TONY JONES: I don't think anyone's suggesting that amount of money went on prostitutes...
OMAR MUSA: Well, I mean, that would be some...
TONY JONES: ...no matter who spent it. That would be...
OMAR MUSA: That would be some Olympian sort of shagging. Well, all right, if it turns out that he was, you know, abusing his power then he needs to be punished for that but it hasn't come - he hasn't been in a court of law so I can't really comment on that.
I admire Musa's commitment to such noble principles. But strangely he calls Abbott a pugilistic shape shifting wing nut-knob head without trial.
Omar, you've forgotten his right to a presumption of innocence! That's a basic human right, remember. You can't deny him that, can you? As Tony Abbott might himself say, "I am not a pugilistic shape shifting wing nut-knob head. I am a human being!"
But nup. Omar thinks he's guilty as charged. And in a strange parallel with the Thomson affair, Abbott's perceived attitudes to prostitution inform this belief:
OMAR MUSA: Yeah, probably. I mean but, then again, this is a guy, it came out today, who said that he would be willing to sell his arse, you know, to get the support of the independents.

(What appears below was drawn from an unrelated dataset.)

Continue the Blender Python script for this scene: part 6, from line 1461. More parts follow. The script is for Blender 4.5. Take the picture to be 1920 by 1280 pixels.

Omar was obviously trying to provoke conservatives here. But I fear he may have offended some of his fellow Greens voters as well. Surely it's a basic human right to sell your arse, isn't it? Clearly, it would be deeply homophobic and puritanical to say otherwise.
Intriguingly, he follows up with this:
OMAR MUSA: Yeah, but he'd even consider - I mean, that implies that he'd be willing to sell his soul as well.
Eh? He thinks people's souls are located in their arses.
Well, he certainly has a very creative mind. His poems must be wonderful.